There is nothing wrong with identifying content that isn't voted yet, has the potential to be worth $30, upvoting it early, and getting curation rewards. That's exactly what early curators are supposed to do.

I really don't understand what problem you are trying to describe.

There is nothing wrong with identifying content that isn't voted yet, has the potential to be worth $30, upvoting it early, and getting curation rewards. That's exactly what early curators are supposed to do.

Not even if it's bid botted crap downvoted but not enough to take it out of Trending?

I really don't understand what problem you are trying to describe.

Steem (or its front ends) treat promoted content (advertisements) similarly to organic content. Other platforms have slots for advertisements interspersed with eye ball catching organic/curated content.

Not even if it's bid botted crap downvoted but not enough to take it out of Trending?

If it is bid botted crap and only being lightly downvoted then we aren't where we want to get (yet?).

Better than before at least.

Steem (or its front ends) treat promoted content (advertisements) similarly to organic content. Other platforms have slots for advertisements interspersed with eye ball catching organic/curated content

I agree about this and have said so in other threads. We generally need more vehicles for advertising including the one you described.

I have indeed noticed those dust votes that you mentioned. I can’t say that I have yet absorbed enough of the dynamics of the steem system to credibly comment on your proposed solution, but it sounds logical. Hopefully those that do understand better will pick up your idea and give it proper consideration!

I hope so, too.

I think the main point here is actually to incentivize people to curate thoughtfully. Curation rewards cannot be directly taken away like author rewards can. But if the profitability of upvote spam is reduced sufficiently, then those who engage in it may stop doing it and end up autovoting a much smaller number of authors. In that case, it is likely that the ones receiving the autovotes will be chosen better.
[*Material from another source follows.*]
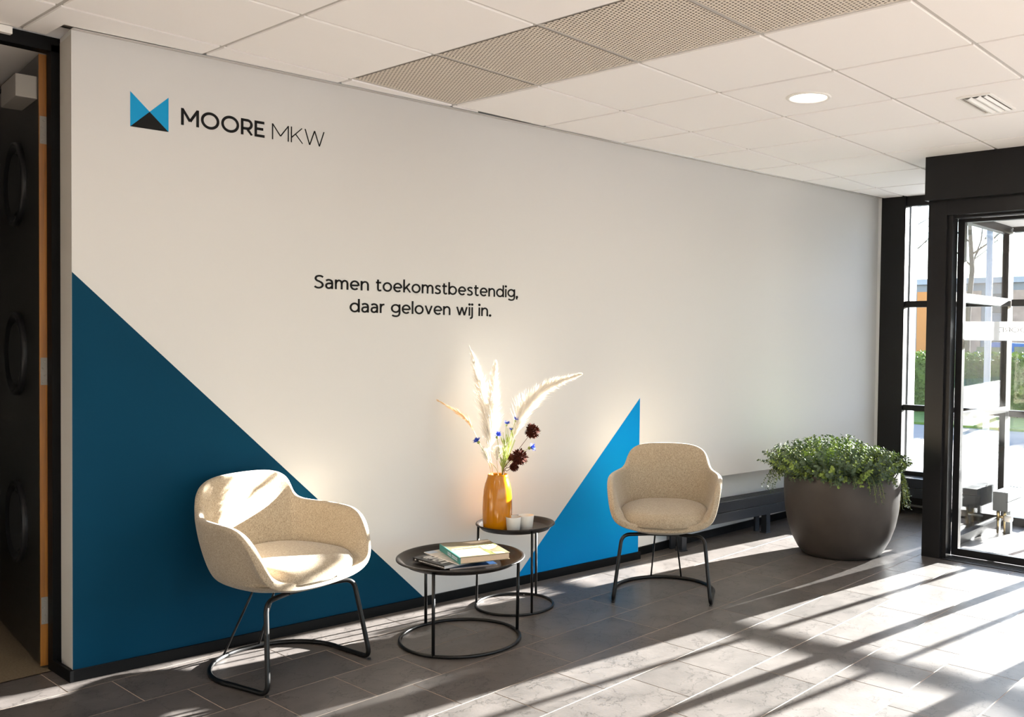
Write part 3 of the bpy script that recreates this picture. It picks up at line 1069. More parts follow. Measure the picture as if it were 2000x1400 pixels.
def word(parent, text, x0, x1, wgt, size, f, m, track=0.10, name='letter'):
    """letters as parts; natural widths are stretched so that the word spans x0..x1"""
    gl = []
    cur = 0
    for c in text:
        st, adv = glyph(c, wgt)
        gl.append((c, st, cur)); cur += adv + (track if c != ' ' else 0.02)
    cur -= track
    sx = (x1 - x0) / (cur * size)
    for c, st, cx in gl:
        if not st: continue
        bm = NB()
        lo, hi = (0.0, 1.0) if c in 'MREKW' else ((0.0, 0.74) if c in 'vw' else ((0.0, 1.05) if c == 'k' else (-1, 2)))
        for pl in st:
            ribbon(bm, pl, wgt, lambda a, b, cx=cx, lo=lo, hi=hi: f(x0 + (cx + a) * size * sx, min(hi, max(lo, b)) * size))
        bm.normal_update(); bmesh.ops.solidify(bm, geom=bm.faces[:], thickness=0.0004)
        obj(name, bm, m, parent)
    return sx


# logo on the wall: emblem and wordmark are one sign
lg = empty('wall_logo', wp(0.28, 0, 2.19))
tag(lg, 'blue and black folded-ribbon emblem with black wordmark high on the wall', 'logo')
LI = Matrix.Translation(-wp(0.28, 0, 2.19))


def wf(z0, o=0.0012, base=wp(0.28, 0, 2.19)):
    return lambda a, b: wp(a, o, z0 + b) - base


for nm, pts, m in (('emblem_facet', [(0.2075, 2.3335), (0.2797, 2.2635), (0.2075, 2.1935)], 'vinyl_blue'),
                   ('emblem_facet', [(0.3518, 2.3335), (0.3518, 2.1935), (0.2797, 2.2635)], 'vinyl_blue'),
                   ('emblem_facet', [(0.2075, 2.1935), (0.2797, 2.2635), (0.3518, 2.1935)], 'ink')):
    bm = NB(); wall_poly(bm, pts, 0.0002, 0.0014); bm.transform(LI)
    obj(nm, bm, M[m], lg)
word(lg, 'MOORE', 0.4005, 0.7515, 0.165, 0.070, wf(2.2315), M['ink'], track=0.11)
word(lg, 'MKW', 0.783, 1.0285, 0.075, 0.070, wf(2.2315), M['ink'], track=0.12)
sl = empty('wall_slogan', wp(1.56, 0, 1.47))
tag(sl, 'two-line black lettered slogan in the middle of the wall', 'lettering')
sb = wp(1.56, 0, 1.47)
word(sl, 'Samen toekomstbestendig,', 0.981, 2.145, 0.140, 0.0610, wf(1.5815, base=sb), M['ink'])
word(sl, 'daar geloven wij in.', 1.159, 1.969, 0.140, 0.0610, wf(1.4765, base=sb), M['ink'])

# mirrored lettering on the frosted band (it is read from outside)
word(d2, 'MOORE', 1.778, 2.000, 0.14, 0.031, lambda a, b: Vector((4.6594 - o2[0], -3.778 + a - o2[1], 1.436 + b)), M['greyp'], track=0.14)
word(d2, 'MKW', 2.062, 2.165, 0.06, 0.031, lambda a, b: Vector((4.6594 - o2[0], -3.800 + a - o2[1], 1.436 + b)), M['lightgrey'], track=0.14)


# ------------------------------------------------------------------ convectors (low bench radiators)
def convector(name, L, D, z0, z1, legs, label, loc, rz, valve=None, slots=4, rm='radiator'):
    """local x along the front, y from the front (0) to the back (D)"""
    e = empty(name, loc, rz)
    tag(e, label, 'radiator')
    bm = NB(); box(bm, 0, L, 0, 0.012, z0, (z0 + z1) / 2 - 0.003, bev=0.002)
    obj('front_panel', bm, M[rm], e)
    bm = NB(); box(bm, 0, L, 0, 0.012, (z0 + z1) / 2 + 0.003, z1, bev=0.002)
    obj('front_panel', bm, M[rm], e)
    bm = NB(); box(bm, 0, L, D - 0.012, D, z0, z1)
    obj('back_panel', bm, M[rm], e)
    for x in (0, L - 0.008):
        bm = NB(); box(bm, x, x + 0.008, 0.0125, D - 0.0125, z0, z1, bev=0.001)
        obj('end_cap', bm, M[rm], e)
    bm = NB(); box(bm, 0.009, L - 0.009, 0.013, D - 0.013, z0 + 0.01, z1 - 0.03)
    obj('core', bm, M['rubber'], e)
    n = slots
    for k in range(n):
        y = 0.016 + (D - 0.032) * (k + 0.5) / n
        bm = NB(); box(bm, 0.008, L - 0.008, y - 0.006, y + 0.006, z1 - 0.012, z1 - 0.001)
        obj('grille_slat', bm, M[rm], e)
    for lx in legs:
        bm = NB(); box(bm, lx - 0.022, lx + 0.022, 0.004, 0.05, 0, z0); box(bm, lx - 0.022, lx + 0.022, D - 0.02, D - 0.004, 0, z0)
        box(bm, lx - 0.028, lx + 0.028, 0.0, 0.056, 0.0, 0.006)
        obj('foot', bm, M[rm], e)
    if valve:
        vx = valve
        bm = NB()
        for yy in (0.03, 0.075):
            tube(bm, [(vx, yy, z0), (vx, yy, z0 - 0.07)], 0.011, 10)
            tube(bm, [(vx, yy, z0 - 0.05), (vx, yy, 0.0)], 0.007, 8)
        tube(bm, [(vx, 0.03, z0 - 0.045), (vx, 0.075, z0 - 0.045)], 0.010, 8)
        obj('valve', bm, M['brass'], e, smooth=True)
        bm = NB(); lathe(bm, [(0, 0), (0.018, 0), (0.024, 0.012), (0.024, 0.045), (0.018, 0.055), (0, 0.056)], 20)
        bm.transform(Matrix.Translation((vx - 0.01, -0.002, z0 - 0.05)) @ Matrix.Rotation(pi / 2, 4, 'X') @ Matrix.Translation((0, 0, -0.03)))
        obj('thermostat_knob', bm, M['plastic'], e, smooth=True)
    return e


p = wp(3.30, 0.052, 0)
convector('convector_radiator', 2.20, 0.122, 0.135, 0.276, [0.165, 1.04, 1.92],
          'long anthracite bench radiator in the wall niche behind the planter', p, WA, slots=4)
e = convector('convector_radiator', 0.86, 0.14, 0.150, 0.300, [0.12, 0.74],
              'dark bench radiator under the narrow window behind the planter', (5.735, -0.46, 0), -pi / 2, valve=0.20, slots=4)
convector('convector_radiator', 0.36, 0.105, 0.165, 0.302, [0.10], 'grey bench radiator with white thermostat knob behind the glass door',
          (5.55, -1.575, 0), 0, valve=0.03, slots=3, rm='radgrey')
# return pipe under the nook radiator
bm = NB(); tube(bm, [(5.76, -0.74, 0.085), (5.76, -1.33, 0.075)], 0.010, 10)
pp = obj('heating_pipe', bm, M['steel'], smooth=True); tag(pp, 'short steel heating pipe low beneath the narrow window radiator', 'pipe')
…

Front running bid bots is already less profitable than it used to be because posts bid botted excessively come under heavy fire in #newsteem.

Hmm, this is interesting, never thought about it before. Will give it a resteem to potentially hear more techsavvy people's thoughts on it.

Upvote spam sounds like an oxymoron. 😅

Maybe it sounds like it, but it isn't. Not all upvoting is a positive thing. Maybe that's because we associate "up" with "good" and "down" with "bad".

Sounds like an interesting idea. I have always seen the tiny votes but never thought someone was getting any benefit from them.

There is benefit in them if you vote enough times.

This guy https://steemworld.org/@eforucom used to make out like a bandit until HF 21 threw a banner in his works. Apparently, the oddity in the math he was making use of changed somehow. His average curation efficiency used to be north of 150% for months on end.